Her interest in acquiring the pre-owned raises questions about why these objects are so much more evocative than things from her own era. Questions that she never faces head on. As a child, Isabel’s collection of old photographs, salvaged from a thrift shop, moved with her from city to city as she coped with her parents divorce:

The people in the photographs came to mean as much to her as her own relatives. She had rescued them in her Alaska, her home, and carried them with her into a new life in the city. She imagined them looking in on her from the afterlife, grateful, watching over her. She would occasionally climb the maple tree in her yard and look up at the sky, trying to imagine a time when her own existence, her clothes and haircut, and the saturated colors of their family snapshots, would be antique. She knew that it would happen, but she could not imagine what the future might look like, or what her place might be in it.

This kind of self-awareness is rare within the novel; the focus is on the small events of Isabel’s life, not her feelings about them.

In fact, all of her reminiscences can be characterized by a lightness, as if Smith is hesitant to put anything too disagreeable into Isabel’s world of beautiful things. Reading Glaciers is a bit like having a self-conscious friend, reluctant to reveal anything too personal, too embarrassing, too human. Even in scenes intended to be unpleasant, Isabel’s loveliness remains unruffled:

A small cockroach walked down the wall nearly to their table…They watched it throughout the meal with good-humored detachment, calling her Oolong and addressing her in conversation.

Her relationship with her best friend Leo feels similarly precious — they speak in a way that feels too seamless and chummy to be authentic.
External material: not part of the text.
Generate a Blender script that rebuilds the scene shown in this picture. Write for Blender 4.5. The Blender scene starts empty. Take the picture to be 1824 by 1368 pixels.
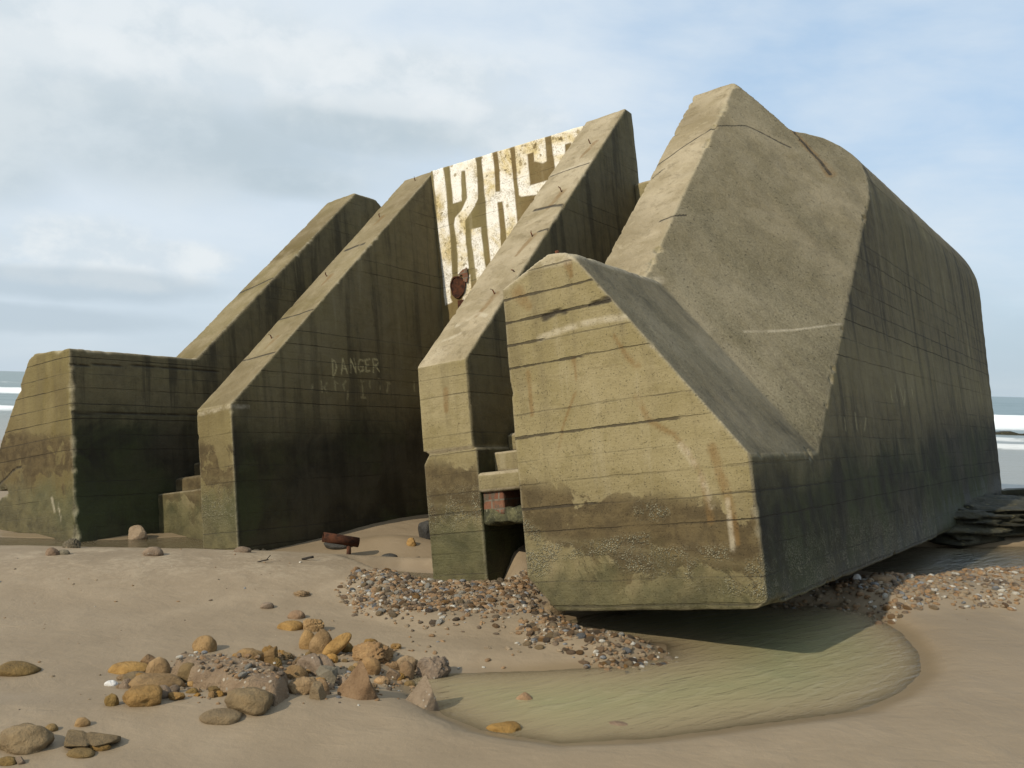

The two of them discuss Isabel’s work crush:

I need your help, she blurts.
In trouble already? It’s barely lunch, girl.
I’m on a break, she says.
Oh, he says, I see. Wolf or woodsman?
Woodsman.
The one?
The same.
Oh, Bell, he says, sighing.
I know.
Tough love or shoulder to cry on?
Let me have it, please.

The nicknames (she calls him “Loon”), the fairy-tale in-jokes, the dialogue that doesn’t miss a beat — I doubt whether these people are talking about anything at all. The shallow gay friend is an insulting cliché, but worse is the stereotype of the woman whose friendships are too flimsy to bear the weight of anything more substantial than boy-talk. Also curiously absent is any mention of Isabel’s sexuality, even as she pursues her “woodsman.” In such a deliberately sexless world, allusions to the vaguely erotic — the word “panties,” for instance, or the presence of an adult bookshop — feel strangely inappropriate, especially juxtaposed with so many childhood memories.

Perhaps this is the fate of the diurnal novel: in its haste to collect the day’s ephemera, Glaciers can only skim the surface of Isabel’s character. There are depths worth plumbing — Isabel’s feelings about the Iraq war, which features prominently, or the impending demise of the glaciers of her childhood — but as Smith writes:

Isabel cannot read magazine articles or books about the North. She cannot watch the nature programs about the migrations of birds and mammals dwindling, the sea ice thinning…she does not want to know what has happened to her great-grandmother’s house by the woods, sold years ago to people who let gutted cars rot in the front yard.

It is Isabel’s refusal to face these truths that define her character. Although her lack of growth is frustrating, it is true that Smith’s descriptive abilities still make the book an aesthetic pleasure, even if her considerable illustrative talents would better serve a more compelling character.